Later this year in Tucson, whose architecture and consumer sensibilities fall somewhere between the old west and New York SOHO chic, construction will begin on the Stackhouse project.

Container Living

The Stackhouse is a steel skeleton with slots for shipping container homes. A special crane will lift and place the 320-square-foot containers in their slots. Each fully furnished container home costs $4,500 to deliver and the rent starts at $500 per month for the ground floor, rising to $1,000 per month for top floors. Each unit has a wraparound deck and membership in Stackhouse entitles owners to trade spaces with their neighbors.

This concept is clearly aimed at the downtown youth market, but is spreading to other areas. In Vail, Arizona, a generally upscale market, the local school district wants to build an entire community of tiny homes that will enable teachers to live in a neighborhood that’s generally above their entry pay grade of $36,000. Interestingly, they are billing these proposed dwellings as “luxurious and cool.” But how much cool can be stuffed into 300 square feet?

In New York City, the bastion of high-priced, micro living, there’s Carmel Place with 55 apartments of 260-360 square feet—22 of which are billed as “affordable” while the others rent for about $3,000 monthly.

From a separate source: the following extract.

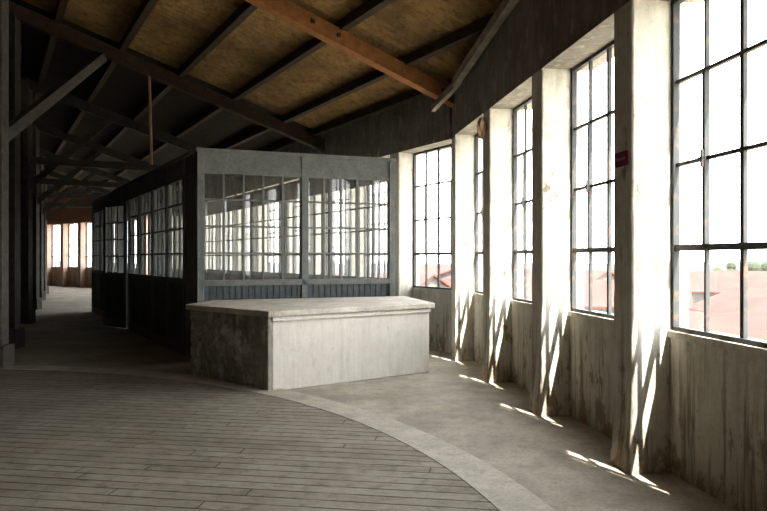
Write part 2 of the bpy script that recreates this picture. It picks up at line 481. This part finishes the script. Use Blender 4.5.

Miami is also a touchstone for mini-living. In the Wynwood arts district north of downtown, 600 people are on the waiting list for the 289, “Wynwood 25” apartments that will run from an estimated 400 to 750 square feet. This development won’t be built for another two years, giving you an idea of pent-up demand.

Amenities Rule

Affordable doesn’t necessarily mean sparse. The Wynwood apartments are reportedly being marketed to those with incomes of $45,000 to $60,000 and will have such amenities as a fitness center, yoga studio, coffee bar, workspaces, bicycle storage and outside communal areas for residents. Obviously, developers are casting their nets for millennials who place greater value on location than square footage.

Projects like these radically impact design As Scott Lee, president of SB Architects, recently noted: \”You really have to think about the cabinetry, the built-ins, furniture placement. It is a much more granular level of design.\”

No doubt he’s right since some designers have come up with the idea of cutting down on needed space by having a sink shared by the kitchen and bathroom and beds doubling as couches. Moreover, Murphy beds, folding and telescoping tables, and mini-fridges are increasingly used to maximize space.

Seattle, the birthplace of grunge, might become the home of mausoleum-sized apartments. City fathers recently amended the building code to allow for 150-square-foot units. To give you an idea of how small this is, the average U.S. hotel room is reportedly about 325 square feet.

But wait! The Chinese are taking the mini-apartment to micro-mini levels in Hong Kong. In a place where 300 square feet is a luxury, developers are building so-called “gnat flats” with 128-square-foot apartments.

Generation Gap

But there’s always the other side of the spectrum. As Sir Isaac Newton taught us so many centuries ago, for every action there is an equal and opposite reaction.

In this instance, it is the much-discussed baby boom generation that will set the pace. Long thought to be the future of downsizing, recent studies by the Demand Institute, a non-profit group run by the Conference Board and Harvard’s Joint Center for Housing Studies, indicate that the majority of baby boomers are likely to age in place, and even if they do move, they’re not downsizing. They are confident they can qualify for any mortgage loan thrown at them and, contrary to some opinions, still prefer sprawling homes and large properties.

But the reality is that mini- and micro housing has become trendy as well as practical. It is offering people a sense of community in a world that is increasingly divisive and separated by technology and income.

It’s up to retailers to take advantage of this mini-movement with products and services that fit the lifestyles of multiple generations and demographics. I’ll leave any further discussion on that to the many creative minds that lead the industry.

To paraphrase Star Trek, living space may be “the final frontier.”